More about my grandparents.

Posted by in 22 Feb, 2007   

February 22, 2007

A few days ago, I wrote about listening to an audio cassette recorded by my paternal grandparents at Christmas time in 1972, with grandma describing some of the gifts she and grandpa had received that holiday.

Grandpa’s gifts included some “kitchen stuff”—an apron, a baster, a meat thermometer. I don’t know whether grandpa liked to cook, but at that time, he was responsible for the household chores. By 1972, grandma was incapacitated with arthritis. At one point on this cassette, grandma commented, “Grampa offered to help me open [a present], but I told him I had all day.” Arthritis had crippled grandma’s hands into painful claws; it probably would have taken her all day to open a package.

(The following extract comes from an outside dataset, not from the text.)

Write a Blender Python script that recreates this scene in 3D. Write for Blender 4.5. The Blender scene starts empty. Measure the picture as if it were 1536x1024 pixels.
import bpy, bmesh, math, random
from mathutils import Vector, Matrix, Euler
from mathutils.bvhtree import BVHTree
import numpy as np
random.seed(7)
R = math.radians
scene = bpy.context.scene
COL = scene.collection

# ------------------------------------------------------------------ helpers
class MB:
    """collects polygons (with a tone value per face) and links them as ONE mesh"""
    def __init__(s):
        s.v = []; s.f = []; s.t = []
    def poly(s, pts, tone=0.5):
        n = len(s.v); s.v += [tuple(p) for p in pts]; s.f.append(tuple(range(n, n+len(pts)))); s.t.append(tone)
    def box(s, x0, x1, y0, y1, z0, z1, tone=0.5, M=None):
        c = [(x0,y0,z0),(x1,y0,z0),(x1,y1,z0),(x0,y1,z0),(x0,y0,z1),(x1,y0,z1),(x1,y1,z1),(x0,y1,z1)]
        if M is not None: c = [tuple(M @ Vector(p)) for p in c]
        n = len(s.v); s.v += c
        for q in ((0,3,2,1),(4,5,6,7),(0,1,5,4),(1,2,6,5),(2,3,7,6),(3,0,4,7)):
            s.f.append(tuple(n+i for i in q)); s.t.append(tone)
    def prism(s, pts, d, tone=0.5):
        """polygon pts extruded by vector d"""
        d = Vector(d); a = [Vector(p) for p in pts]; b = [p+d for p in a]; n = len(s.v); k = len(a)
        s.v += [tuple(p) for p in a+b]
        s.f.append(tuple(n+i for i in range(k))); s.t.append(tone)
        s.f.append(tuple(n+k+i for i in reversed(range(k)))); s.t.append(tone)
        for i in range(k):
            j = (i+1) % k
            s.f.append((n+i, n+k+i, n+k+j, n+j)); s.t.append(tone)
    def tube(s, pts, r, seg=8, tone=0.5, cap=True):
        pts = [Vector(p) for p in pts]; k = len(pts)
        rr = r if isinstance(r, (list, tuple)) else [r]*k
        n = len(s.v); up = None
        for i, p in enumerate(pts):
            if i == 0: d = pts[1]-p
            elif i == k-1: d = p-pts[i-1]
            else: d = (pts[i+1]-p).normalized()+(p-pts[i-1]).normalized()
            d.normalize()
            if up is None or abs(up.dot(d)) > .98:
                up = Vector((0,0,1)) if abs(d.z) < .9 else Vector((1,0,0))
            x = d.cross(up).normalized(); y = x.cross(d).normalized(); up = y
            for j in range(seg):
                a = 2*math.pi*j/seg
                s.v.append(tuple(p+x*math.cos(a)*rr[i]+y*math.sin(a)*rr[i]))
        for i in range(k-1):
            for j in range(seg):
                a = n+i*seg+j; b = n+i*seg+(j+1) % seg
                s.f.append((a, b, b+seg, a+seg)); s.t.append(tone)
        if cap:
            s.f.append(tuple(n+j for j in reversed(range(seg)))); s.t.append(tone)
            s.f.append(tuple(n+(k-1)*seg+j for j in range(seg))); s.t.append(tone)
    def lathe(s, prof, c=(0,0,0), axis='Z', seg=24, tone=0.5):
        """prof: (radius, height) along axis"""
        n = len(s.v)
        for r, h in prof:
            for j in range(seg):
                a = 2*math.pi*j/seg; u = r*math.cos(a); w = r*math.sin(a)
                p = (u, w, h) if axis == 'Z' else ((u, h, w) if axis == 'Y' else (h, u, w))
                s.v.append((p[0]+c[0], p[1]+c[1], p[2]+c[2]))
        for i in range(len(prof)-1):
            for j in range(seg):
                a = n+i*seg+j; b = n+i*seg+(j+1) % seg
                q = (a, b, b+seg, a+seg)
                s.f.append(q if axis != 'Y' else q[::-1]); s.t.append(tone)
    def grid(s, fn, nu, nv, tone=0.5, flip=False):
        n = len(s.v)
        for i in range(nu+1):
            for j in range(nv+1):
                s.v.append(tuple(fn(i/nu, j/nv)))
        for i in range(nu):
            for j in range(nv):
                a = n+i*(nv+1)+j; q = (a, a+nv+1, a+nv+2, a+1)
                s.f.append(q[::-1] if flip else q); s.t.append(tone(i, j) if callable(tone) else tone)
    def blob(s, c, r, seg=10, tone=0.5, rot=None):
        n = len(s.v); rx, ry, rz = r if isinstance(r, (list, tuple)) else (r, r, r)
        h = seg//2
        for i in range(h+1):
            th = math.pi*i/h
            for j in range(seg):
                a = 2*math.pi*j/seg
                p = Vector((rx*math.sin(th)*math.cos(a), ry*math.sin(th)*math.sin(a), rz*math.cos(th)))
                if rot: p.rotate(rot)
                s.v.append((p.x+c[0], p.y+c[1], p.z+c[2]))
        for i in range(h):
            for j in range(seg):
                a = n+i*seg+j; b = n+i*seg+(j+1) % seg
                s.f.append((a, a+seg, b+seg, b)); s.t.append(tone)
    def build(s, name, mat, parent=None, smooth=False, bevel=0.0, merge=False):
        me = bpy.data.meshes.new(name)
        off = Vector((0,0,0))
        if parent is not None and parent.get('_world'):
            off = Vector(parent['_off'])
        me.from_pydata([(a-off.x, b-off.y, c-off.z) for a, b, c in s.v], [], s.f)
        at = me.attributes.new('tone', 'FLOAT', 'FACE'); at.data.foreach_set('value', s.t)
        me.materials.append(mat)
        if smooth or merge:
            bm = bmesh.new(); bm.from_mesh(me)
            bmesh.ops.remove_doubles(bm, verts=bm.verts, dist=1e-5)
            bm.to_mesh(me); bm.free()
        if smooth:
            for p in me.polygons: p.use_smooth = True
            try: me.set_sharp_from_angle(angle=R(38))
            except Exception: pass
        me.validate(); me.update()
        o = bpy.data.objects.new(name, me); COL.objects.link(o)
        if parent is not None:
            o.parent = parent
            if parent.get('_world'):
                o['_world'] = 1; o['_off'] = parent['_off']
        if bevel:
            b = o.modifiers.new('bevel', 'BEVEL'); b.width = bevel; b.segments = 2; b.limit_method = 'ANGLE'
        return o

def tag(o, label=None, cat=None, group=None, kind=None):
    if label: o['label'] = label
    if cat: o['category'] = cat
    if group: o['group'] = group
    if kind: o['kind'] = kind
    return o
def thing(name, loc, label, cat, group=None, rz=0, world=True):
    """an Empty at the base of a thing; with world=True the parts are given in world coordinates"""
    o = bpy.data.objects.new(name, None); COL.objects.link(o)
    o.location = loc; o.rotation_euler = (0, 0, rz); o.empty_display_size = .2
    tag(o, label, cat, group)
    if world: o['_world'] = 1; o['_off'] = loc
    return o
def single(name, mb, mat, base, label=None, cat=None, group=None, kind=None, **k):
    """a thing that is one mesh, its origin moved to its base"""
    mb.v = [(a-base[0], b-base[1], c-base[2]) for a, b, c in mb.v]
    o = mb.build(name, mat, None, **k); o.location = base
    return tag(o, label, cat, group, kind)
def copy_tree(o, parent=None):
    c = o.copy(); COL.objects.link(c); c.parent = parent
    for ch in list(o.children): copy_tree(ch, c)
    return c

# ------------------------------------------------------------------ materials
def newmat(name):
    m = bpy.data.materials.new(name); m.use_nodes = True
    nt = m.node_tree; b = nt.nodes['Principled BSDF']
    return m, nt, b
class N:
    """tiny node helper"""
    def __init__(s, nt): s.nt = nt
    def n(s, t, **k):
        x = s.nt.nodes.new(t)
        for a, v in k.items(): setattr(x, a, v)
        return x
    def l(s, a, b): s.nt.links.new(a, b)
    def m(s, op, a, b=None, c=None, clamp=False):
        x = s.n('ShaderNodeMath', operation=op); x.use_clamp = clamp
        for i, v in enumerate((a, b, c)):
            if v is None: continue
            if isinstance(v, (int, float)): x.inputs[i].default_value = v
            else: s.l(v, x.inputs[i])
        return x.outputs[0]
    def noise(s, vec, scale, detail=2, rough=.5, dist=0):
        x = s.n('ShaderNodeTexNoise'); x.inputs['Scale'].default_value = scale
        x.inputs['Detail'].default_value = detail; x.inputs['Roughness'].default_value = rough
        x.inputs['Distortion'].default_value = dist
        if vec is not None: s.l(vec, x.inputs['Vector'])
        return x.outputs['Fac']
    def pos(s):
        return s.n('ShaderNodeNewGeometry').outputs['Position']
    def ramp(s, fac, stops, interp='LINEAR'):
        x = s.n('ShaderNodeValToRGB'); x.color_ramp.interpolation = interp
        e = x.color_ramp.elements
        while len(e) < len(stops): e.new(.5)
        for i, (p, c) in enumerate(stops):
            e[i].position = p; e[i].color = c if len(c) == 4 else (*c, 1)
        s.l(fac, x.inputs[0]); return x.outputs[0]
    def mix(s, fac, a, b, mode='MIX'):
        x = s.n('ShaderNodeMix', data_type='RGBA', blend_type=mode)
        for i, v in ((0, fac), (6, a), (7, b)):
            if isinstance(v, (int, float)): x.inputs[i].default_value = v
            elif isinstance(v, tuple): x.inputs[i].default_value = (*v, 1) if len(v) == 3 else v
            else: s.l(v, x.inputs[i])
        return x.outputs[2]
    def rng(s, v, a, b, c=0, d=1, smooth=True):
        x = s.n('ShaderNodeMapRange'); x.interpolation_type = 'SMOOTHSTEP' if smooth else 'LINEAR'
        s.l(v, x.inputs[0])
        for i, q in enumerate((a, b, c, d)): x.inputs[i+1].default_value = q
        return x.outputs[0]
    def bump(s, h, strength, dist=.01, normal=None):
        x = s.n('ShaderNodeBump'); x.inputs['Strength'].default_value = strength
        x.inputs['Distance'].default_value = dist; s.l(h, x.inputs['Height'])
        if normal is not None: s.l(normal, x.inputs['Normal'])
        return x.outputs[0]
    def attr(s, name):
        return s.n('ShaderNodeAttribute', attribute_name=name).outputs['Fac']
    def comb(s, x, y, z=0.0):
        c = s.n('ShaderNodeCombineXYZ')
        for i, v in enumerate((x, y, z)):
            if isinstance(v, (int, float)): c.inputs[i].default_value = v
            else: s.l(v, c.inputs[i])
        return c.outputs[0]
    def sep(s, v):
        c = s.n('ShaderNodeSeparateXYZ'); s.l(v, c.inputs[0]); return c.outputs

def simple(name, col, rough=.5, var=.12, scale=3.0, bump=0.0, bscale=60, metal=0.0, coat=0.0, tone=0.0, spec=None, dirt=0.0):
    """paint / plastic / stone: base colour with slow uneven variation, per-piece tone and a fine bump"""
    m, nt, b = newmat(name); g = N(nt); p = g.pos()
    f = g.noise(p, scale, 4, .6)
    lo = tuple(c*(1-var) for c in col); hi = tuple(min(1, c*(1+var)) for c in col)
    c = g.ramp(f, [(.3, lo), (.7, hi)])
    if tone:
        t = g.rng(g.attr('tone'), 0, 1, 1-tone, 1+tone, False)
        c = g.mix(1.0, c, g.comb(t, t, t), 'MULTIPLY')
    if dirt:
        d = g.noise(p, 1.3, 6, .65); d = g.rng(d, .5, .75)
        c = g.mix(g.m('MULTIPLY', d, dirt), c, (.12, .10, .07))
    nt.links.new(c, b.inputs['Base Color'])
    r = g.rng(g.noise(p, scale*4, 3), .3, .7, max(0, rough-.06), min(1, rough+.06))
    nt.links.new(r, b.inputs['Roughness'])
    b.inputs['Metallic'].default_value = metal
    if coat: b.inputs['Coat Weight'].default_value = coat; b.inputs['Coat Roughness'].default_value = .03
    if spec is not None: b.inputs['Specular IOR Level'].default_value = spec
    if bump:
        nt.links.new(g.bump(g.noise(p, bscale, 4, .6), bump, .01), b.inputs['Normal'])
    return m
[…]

Amazingly, in spite of the condition of her hands, grandma did occasionally write letters. Again, this was 1972—long before personal computers became popular or affordable. So when I say she “wrote,” I mean she wrote. Longhand. I can’t imagine how difficult and painful that must have been.

Any letters from my grandparents are now long gone. I don’t remember finding much correspondence from them during the times my brother, sister-in-law, and The Boyfriend and I sorted through mountains of my folks’ papers and whatnot. We tackled that project on three main occasions: First, as we prepared to move my parents from their mobile home into an assisted living facility in early 2005. Next, after my father died later that year. And then again after my mother died in early 2006.

I know I got rid of at least one letter from my grandma. Part of me regrets getting rid of that and other memorabilia from both sides of the family. But where, in my small apartment and smaller storage unit, would I keep all that stuff? And I rarely look through my own photo albums, correspondence, diary entries, blog, etc. And whatever I do hang on to, someday I’ll die and someone else will have to sort through all that stuff and, knowing firsthand how overwhelming that can be, I’d like to minimize the task for whomever gets stuck with it.

Nevertheless … Note to my friend Matt: As we talked about yesterday—get your grandmother’s stories while you still can.